Subsidiary Indebtedness means (a) a Subsidiary’s obligations (other than to the Borrower or another Subsidiary) for borrowed money that are evidenced by bonds, debentures, notes or bank credit agreements, other than obligations in respect of (i) advances from a Federal Home Loan Bank or funding agreement backed note programs and (ii) securities constituting Hybrid Capital which are issued by a limited liability company, business trust or similar entity, all of the common securities of which are owned, directly or indirectly, by the Borrower and which is formed solely for the purpose of issuing such securities; (b) Guarantees by a Subsidiary of obligations for borrowed money so evidenced of another Person (other than the Borrower or a Subsidiary); (c) Indebtedness owing by a Subsidiary to the Borrower, another Subsidiary or any other Person incurred in support of obligations of a Subsidiary or such other Person in connection with Hybrid Capital; and (d) Guarantees by a Subsidiary in respect of obligations of another Subsidiary or any other Person incurred in support of obligations of a Subsidiary or such other Person in connection with Hybrid Capital.
Subsidiary Indebtedness means (a) a Subsidiary's obligations (other than to the Borrower or another Subsidiary) for borrowed money that are evidenced by bonds, debentures, notes or bank credit agreements, other than obligations in respect of advances from a Federal Home Loan Bank or funding agreement note programs; (b) Guarantees by a Subsidiary of obligations for borrowed money so evidenced of another Person (other than the Borrower or a Subsidiary); (c) Indebtedness owing by a Subsidiary to the Borrower or another Subsidiary incurred in support of obligations of a Subsidiary in connection with Hybrid Capital; and (d) Guarantees by a Subsidiary in respect of obligations of another Subsidiary incurred in support of obligations of a Subsidiary in connection with Hybrid Capital.

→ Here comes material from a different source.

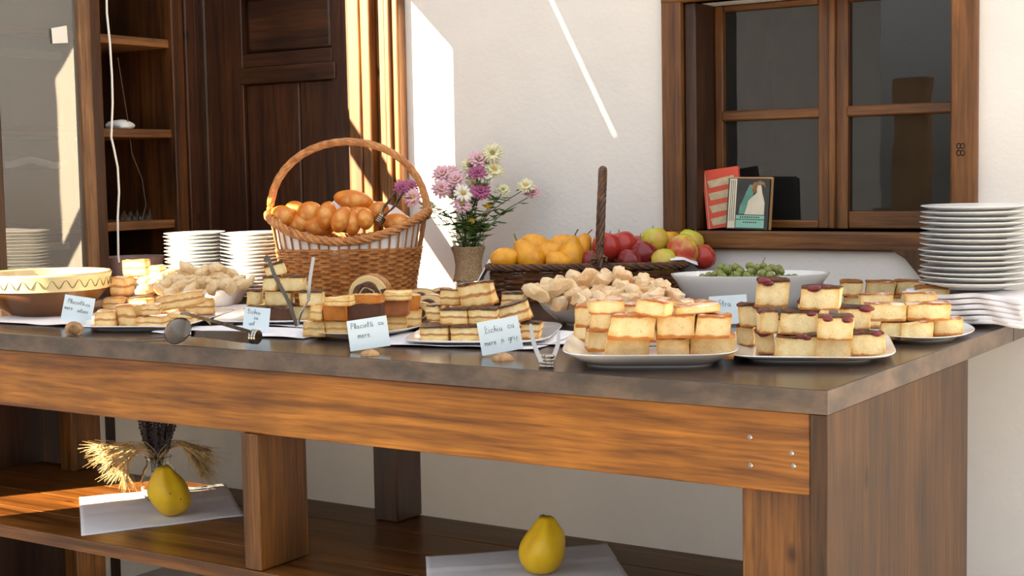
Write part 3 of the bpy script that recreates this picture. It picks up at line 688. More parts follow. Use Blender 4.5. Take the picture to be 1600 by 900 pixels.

Subsidiary Indebtedness the collective reference (without duplication) to (a) any Indebtedness of any Subsidiary, other than Specified Indebtedness and (b) any Guarantee Obligation of any Subsidiary, other than Specified Guarantee Obligations. For purposes of clause (b) of the preceding sentence, the amount of any Guarantee Obligation shall be determined as set forth in the definition of "Guarantee Obligation" in this subsection 1.1. At any time of determination, the amount of Subsidiary Indebtedness outstanding shall be determined without duplication of any other Subsidiary Indebtedness then outstanding.